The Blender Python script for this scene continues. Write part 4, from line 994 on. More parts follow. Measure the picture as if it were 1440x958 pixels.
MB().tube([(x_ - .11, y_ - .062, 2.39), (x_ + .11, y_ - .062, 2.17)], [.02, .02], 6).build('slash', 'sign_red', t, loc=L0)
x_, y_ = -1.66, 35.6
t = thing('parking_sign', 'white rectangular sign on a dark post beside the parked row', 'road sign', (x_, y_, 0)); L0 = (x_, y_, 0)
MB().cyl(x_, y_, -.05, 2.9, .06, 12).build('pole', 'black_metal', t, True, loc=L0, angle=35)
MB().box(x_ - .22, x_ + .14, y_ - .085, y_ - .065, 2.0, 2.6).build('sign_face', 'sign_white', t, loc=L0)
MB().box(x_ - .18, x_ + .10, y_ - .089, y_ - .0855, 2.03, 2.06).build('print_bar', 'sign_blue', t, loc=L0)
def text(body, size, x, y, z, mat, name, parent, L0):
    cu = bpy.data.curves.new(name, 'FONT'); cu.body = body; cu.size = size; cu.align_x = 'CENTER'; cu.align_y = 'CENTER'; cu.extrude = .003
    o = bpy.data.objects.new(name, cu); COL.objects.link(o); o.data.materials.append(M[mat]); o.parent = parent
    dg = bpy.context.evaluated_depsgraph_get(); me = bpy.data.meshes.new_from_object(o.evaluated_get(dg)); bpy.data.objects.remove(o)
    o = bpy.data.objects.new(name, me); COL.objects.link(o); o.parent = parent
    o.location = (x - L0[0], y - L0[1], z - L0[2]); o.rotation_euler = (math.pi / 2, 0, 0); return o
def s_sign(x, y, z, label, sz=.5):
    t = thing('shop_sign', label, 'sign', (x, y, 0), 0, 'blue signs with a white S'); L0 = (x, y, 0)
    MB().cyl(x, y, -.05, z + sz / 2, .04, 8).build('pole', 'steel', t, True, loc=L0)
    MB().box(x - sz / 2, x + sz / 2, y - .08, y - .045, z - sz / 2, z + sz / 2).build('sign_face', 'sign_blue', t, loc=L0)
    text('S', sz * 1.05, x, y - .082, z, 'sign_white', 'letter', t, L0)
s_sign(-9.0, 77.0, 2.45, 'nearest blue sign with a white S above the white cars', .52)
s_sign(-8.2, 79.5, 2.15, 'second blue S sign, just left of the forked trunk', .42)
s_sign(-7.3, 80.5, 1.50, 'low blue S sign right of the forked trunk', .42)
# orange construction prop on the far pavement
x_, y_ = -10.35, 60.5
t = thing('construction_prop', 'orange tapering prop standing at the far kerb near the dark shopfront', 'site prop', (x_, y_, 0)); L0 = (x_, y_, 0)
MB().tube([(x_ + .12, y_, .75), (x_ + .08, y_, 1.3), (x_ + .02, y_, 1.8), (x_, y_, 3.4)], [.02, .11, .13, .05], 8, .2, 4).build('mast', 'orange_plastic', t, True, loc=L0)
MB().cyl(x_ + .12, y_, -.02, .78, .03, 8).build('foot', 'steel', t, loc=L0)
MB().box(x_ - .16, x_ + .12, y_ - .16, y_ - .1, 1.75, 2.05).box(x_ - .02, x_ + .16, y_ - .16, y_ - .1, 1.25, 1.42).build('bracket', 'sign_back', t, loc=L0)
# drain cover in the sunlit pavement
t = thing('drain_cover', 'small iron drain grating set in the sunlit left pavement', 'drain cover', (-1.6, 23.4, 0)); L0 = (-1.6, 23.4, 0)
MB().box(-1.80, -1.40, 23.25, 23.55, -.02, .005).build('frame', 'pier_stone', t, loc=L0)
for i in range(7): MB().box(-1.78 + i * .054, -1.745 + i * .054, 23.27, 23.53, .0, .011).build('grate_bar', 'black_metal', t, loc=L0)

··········

Retype the data in full and match it exactly.

The Blender Python script for this scene continues. Write part 4, from line 994 on. More parts follow. Measure the picture as if it were 1440x958 pixels.
MB().tube([(x_ - .11, y_ - .062, 2.39), (x_ + .11, y_ - .062, 2.17)], [.02, .02], 6).build('slash', 'sign_red', t, loc=L0)
x_, y_ = -1.66, 35.6
t = thing('parking_sign', 'white rectangular sign on a dark post beside the parked row', 'road sign', (x_, y_, 0)); L0 = (x_, y_, 0)
MB().cyl(x_, y_, -.05, 2.9, .06, 12).build('pole', 'black_metal', t, True, loc=L0, angle=35)
MB().box(x_ - .22, x_ + .14, y_ - .085, y_ - .065, 2.0, 2.6).build('sign_face', 'sign_white', t, loc=L0)
MB().box(x_ - .18, x_ + .10, y_ - .089, y_ - .0855, 2.03, 2.06).build('print_bar', 'sign_blue', t, loc=L0)
def text(body, size, x, y, z, mat, name, parent, L0):
    cu = bpy.data.curves.new(name, 'FONT'); cu.body = body; cu.size = size; cu.align_x = 'CENTER'; cu.align_y = 'CENTER'; cu.extrude = .003
    o = bpy.data.objects.new(name, cu); COL.objects.link(o); o.data.materials.append(M[mat]); o.parent = parent
    dg = bpy.context.evaluated_depsgraph_get(); me = bpy.data.meshes.new_from_object(o.evaluated_get(dg)); bpy.data.objects.remove(o)
    o = bpy.data.objects.new(name, me); COL.objects.link(o); o.parent = parent
    o.location = (x - L0[0], y - L0[1], z - L0[2]); o.rotation_euler = (math.pi / 2, 0, 0); return o
def s_sign(x, y, z, label, sz=.5):
    t = thing('shop_sign', label, 'sign', (x, y, 0), 0, 'blue signs with a white S'); L0 = (x, y, 0)
    MB().cyl(x, y, -.05, z + sz / 2, .04, 8).build('pole', 'steel', t, True, loc=L0)
    MB().box(x - sz / 2, x + sz / 2, y - .08, y - .045, z - sz / 2, z + sz / 2).build('sign_face', 'sign_blue', t, loc=L0)
    text('S', sz * 1.05, x, y - .082, z, 'sign_white', 'letter', t, L0)
s_sign(-9.0, 77.0, 2.45, 'nearest blue sign with a white S above the white cars', .52)
s_sign(-8.2, 79.5, 2.15, 'second blue S sign, just left of the forked trunk', .42)
s_sign(-7.3, 80.5, 1.50, 'low blue S sign right of the forked trunk', .42)
# orange construction prop on the far pavement
x_, y_ = -10.35, 60.5
t = thing('construction_prop', 'orange tapering prop standing at the far kerb near the dark shopfront', 'site prop', (x_, y_, 0)); L0 = (x_, y_, 0)
MB().tube([(x_ + .12, y_, .75), (x_ + .08, y_, 1.3), (x_ + .02, y_, 1.8), (x_, y_, 3.4)], [.02, .11, .13, .05], 8, .2, 4).build('mast', 'orange_plastic', t, True, loc=L0)
MB().cyl(x_ + .12, y_, -.02, .78, .03, 8).build('foot', 'steel', t, loc=L0)
MB().box(x_ - .16, x_ + .12, y_ - .16, y_ - .1, 1.75, 2.05).box(x_ - .02, x_ + .16, y_ - .16, y_ - .1, 1.25, 1.42).build('bracket', 'sign_back', t, loc=L0)
# drain cover in the sunlit pavement
t = thing('drain_cover', 'small iron drain grating set in the sunlit left pavement', 'drain cover', (-1.6, 23.4, 0)); L0 = (-1.6, 23.4, 0)
MB().box(-1.80, -1.40, 23.25, 23.55, -.02, .005).build('frame', 'pier_stone', t, loc=L0)
for i in range(7): MB().box(-1.78 + i * .054, -1.745 + i * .054, 23.27, 23.53, .0, .011).build('grate_bar', 'black_metal', t, loc=L0)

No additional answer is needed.